━━ Source material
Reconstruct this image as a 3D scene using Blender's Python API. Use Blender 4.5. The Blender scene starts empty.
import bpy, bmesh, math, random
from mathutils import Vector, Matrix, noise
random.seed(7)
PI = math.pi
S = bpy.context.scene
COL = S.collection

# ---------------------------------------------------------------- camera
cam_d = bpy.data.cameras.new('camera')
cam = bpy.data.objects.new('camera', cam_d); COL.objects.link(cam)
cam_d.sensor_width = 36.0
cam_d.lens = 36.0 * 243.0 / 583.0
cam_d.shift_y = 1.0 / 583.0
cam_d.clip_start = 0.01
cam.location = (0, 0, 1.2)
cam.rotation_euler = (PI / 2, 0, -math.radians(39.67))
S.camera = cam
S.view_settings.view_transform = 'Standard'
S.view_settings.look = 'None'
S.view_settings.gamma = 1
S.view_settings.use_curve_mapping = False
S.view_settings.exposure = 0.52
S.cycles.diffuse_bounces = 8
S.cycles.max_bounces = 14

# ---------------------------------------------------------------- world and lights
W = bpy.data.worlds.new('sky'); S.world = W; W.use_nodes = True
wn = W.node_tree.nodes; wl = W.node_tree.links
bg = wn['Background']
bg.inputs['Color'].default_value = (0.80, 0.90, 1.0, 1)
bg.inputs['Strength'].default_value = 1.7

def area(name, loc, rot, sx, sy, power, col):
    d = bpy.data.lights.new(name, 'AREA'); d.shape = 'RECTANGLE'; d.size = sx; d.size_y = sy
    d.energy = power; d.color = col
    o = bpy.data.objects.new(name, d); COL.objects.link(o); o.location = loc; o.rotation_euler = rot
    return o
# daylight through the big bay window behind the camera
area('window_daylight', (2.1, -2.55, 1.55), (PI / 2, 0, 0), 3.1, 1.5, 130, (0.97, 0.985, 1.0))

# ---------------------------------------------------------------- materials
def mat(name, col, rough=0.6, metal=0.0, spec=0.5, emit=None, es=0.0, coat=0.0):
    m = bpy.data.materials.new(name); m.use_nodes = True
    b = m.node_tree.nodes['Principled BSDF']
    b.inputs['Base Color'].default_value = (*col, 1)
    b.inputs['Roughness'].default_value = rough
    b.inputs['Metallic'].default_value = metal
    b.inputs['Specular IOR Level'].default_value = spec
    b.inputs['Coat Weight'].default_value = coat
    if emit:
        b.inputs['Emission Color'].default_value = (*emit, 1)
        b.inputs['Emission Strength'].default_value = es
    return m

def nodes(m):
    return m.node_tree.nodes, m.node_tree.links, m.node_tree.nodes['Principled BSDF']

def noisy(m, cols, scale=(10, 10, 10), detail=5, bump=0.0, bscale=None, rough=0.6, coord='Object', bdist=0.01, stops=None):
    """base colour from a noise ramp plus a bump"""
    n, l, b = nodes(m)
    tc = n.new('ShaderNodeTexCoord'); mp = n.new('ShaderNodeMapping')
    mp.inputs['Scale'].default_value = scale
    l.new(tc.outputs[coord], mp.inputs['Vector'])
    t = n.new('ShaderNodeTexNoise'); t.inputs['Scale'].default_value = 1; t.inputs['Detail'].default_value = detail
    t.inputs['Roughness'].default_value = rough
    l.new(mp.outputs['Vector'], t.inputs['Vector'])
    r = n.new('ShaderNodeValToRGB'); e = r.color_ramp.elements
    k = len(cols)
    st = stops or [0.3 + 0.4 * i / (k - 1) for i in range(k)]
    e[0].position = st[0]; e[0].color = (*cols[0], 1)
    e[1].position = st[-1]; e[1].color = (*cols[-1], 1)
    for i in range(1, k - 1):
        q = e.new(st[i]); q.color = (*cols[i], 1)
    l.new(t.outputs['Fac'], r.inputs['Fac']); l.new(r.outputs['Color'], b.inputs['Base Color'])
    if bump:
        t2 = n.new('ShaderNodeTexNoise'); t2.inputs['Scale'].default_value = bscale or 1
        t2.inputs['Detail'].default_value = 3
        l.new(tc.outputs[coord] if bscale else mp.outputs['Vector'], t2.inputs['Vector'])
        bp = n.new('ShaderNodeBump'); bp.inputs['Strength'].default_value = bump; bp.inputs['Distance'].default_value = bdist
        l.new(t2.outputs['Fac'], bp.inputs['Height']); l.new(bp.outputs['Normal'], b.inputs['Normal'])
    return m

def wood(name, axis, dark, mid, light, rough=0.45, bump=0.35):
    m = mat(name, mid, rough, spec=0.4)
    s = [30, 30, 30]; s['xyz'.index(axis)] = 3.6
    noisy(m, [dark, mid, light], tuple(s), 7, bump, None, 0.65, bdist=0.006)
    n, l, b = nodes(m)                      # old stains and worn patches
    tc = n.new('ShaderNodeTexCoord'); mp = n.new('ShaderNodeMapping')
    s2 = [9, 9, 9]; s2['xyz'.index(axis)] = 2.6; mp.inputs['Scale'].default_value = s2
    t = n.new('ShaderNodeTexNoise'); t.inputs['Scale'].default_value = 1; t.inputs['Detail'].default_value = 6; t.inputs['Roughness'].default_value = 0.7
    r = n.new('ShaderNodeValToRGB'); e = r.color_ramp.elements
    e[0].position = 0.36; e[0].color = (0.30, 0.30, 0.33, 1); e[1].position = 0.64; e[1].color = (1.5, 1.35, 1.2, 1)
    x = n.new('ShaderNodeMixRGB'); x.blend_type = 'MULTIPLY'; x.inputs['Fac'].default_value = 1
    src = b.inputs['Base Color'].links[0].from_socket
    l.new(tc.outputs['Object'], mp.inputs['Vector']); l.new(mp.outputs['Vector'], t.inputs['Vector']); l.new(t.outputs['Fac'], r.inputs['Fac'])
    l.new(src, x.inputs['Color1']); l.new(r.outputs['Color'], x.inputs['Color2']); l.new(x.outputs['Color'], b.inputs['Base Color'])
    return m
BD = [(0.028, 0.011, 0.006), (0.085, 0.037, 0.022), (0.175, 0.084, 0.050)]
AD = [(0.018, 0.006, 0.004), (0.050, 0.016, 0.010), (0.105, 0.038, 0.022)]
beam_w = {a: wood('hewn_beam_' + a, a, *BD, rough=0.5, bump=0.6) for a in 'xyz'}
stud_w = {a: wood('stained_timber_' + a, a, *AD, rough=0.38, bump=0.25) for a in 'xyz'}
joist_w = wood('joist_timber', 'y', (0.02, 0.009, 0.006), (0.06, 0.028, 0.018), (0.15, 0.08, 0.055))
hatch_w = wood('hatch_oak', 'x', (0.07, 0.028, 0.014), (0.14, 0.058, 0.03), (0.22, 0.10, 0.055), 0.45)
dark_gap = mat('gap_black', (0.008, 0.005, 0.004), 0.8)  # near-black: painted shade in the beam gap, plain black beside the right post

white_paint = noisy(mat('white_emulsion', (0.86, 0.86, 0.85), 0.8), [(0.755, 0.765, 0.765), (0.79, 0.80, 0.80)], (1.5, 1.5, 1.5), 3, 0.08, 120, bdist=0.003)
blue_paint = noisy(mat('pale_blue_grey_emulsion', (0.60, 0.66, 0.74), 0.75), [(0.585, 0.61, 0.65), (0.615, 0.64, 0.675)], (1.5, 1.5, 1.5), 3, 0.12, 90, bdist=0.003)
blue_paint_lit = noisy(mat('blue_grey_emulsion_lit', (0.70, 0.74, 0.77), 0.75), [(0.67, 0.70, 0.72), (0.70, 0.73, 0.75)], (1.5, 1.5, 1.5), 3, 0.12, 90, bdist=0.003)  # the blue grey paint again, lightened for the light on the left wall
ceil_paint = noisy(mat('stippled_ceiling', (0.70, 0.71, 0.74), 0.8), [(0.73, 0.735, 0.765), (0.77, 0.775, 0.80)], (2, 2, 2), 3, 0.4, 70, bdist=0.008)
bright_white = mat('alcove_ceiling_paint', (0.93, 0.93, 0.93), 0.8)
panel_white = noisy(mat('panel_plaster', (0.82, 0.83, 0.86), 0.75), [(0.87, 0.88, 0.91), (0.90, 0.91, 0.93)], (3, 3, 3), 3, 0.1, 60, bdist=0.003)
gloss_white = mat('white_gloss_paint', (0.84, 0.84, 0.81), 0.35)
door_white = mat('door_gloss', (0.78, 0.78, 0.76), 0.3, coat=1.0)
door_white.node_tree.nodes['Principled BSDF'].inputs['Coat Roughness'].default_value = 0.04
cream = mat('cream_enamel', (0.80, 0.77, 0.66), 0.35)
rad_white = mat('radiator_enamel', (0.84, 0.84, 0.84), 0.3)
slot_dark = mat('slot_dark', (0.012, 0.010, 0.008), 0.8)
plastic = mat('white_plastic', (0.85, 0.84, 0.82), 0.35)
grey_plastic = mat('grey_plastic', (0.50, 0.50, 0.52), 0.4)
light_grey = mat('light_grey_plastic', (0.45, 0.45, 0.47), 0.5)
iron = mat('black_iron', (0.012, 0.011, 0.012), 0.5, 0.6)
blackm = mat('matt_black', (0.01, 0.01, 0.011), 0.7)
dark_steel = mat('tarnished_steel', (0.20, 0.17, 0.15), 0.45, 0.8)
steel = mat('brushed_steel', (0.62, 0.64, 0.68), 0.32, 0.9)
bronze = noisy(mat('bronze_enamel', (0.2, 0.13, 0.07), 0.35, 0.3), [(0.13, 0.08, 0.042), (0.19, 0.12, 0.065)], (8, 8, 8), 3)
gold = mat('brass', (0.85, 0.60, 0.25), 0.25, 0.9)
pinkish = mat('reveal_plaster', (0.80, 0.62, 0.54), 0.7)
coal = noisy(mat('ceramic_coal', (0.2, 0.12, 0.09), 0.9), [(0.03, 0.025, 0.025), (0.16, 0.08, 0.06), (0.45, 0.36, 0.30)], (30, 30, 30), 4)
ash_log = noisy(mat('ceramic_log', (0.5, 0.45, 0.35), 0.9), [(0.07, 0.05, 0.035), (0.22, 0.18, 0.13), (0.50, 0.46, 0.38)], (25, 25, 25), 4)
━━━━
**Your goal**
Quote exactly the opening line of the material above and every line after it, up to and including the line that contains "COL = S.collection".

**Output below**
Reconstruct this image as a 3D scene using Blender's Python API. Use Blender 4.5. The Blender scene starts empty.
import bpy, bmesh, math, random
from mathutils import Vector, Matrix, noise
random.seed(7)
PI = math.pi
S = bpy.context.scene
COL = S.collection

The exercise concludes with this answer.